紐の握り方や打ち方を教わり、ひとりひとりが手に取り音を出してみます。
「ドンドン!」
「重くて難しい…!」
子どもたちの笑い声や驚きの声が飛び交います。
「重くなってきた!」
「もうちょっとリズム合わせてみよう!」
先生の「くちしょうが」に合わせ、声を揃えてリズムを刻むと、教室全体が小さな音の嵐に包まれました。
体で覚え、手足で表現する楽しさに、子どもたちは夢中です。
「見て、僕できた!」
「もっと大きな音出してみよう!」
自然と声を掛け合い、協力しながら練習する姿が印象的でした。

太鼓(たいこ)の体験
最後は「太鼓」。
バチを握る手の力加減や姿勢には個性が表れます。
「ドン!」
大きな音が響き渡るたびに、教室中に躍動感が広がります。
思い切り力強く叩く子もいれば、音を確かめるように丁寧に叩く子も。
「うわ、すごい!」
「もっと強く叩いてみよう!」
叩き終えた瞬間の笑顔は達成感で満ち溢れ、周りの友達も自然に拍手を送ります。
一人ひとりの動きと声が、まるで部屋全体をひとつの演奏に変えていくようでした。

学びと振り返り
慣れない正座で座り続けるのは大変でしたが、最後まで集中して取り組んだ子どもたちの姿は立派でした。
「楽しかった!またやりたい!」
帰り道、目を輝かせて話す子どもたちの声があちこちから聞こえます。
伝統芸能は難しい、特別なものと思われがちですが、子どもたちはすぐに音や言葉を吸収し、自分のものにしていました。

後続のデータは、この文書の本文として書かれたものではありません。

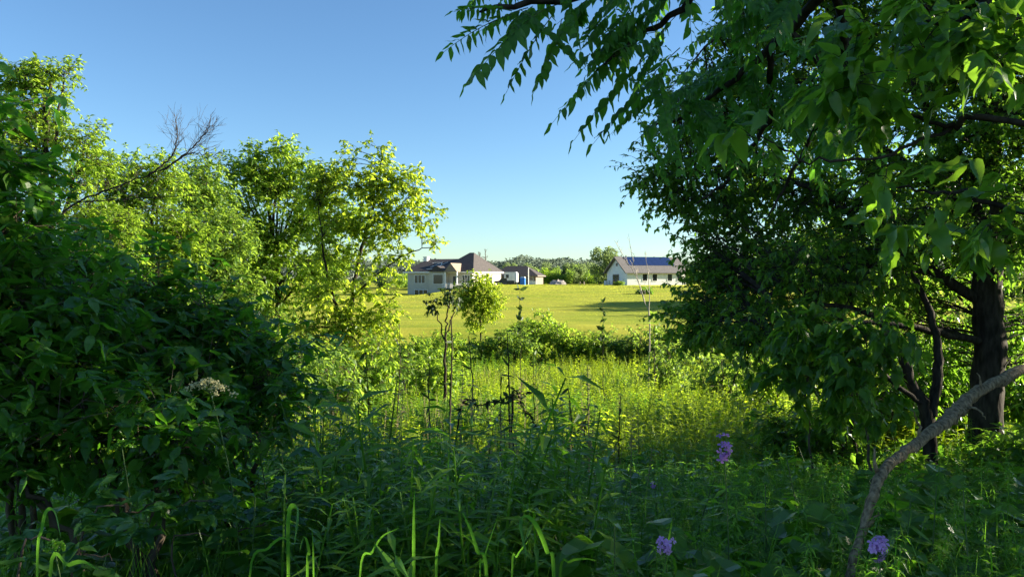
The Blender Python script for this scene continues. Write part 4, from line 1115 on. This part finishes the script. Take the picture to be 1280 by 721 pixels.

最後には笑顔いっぱいで太鼓を叩き、長唄を口ずさみながら、和の音楽を全身で奏でていました。
まとめ
今回の体験は、自分の声や手のひら、体を使って「感じる」ことの大切さを知る機会となりました。
子どもたちにとって、これからの学びや自信の一歩につながる貴重な体験になったと思います。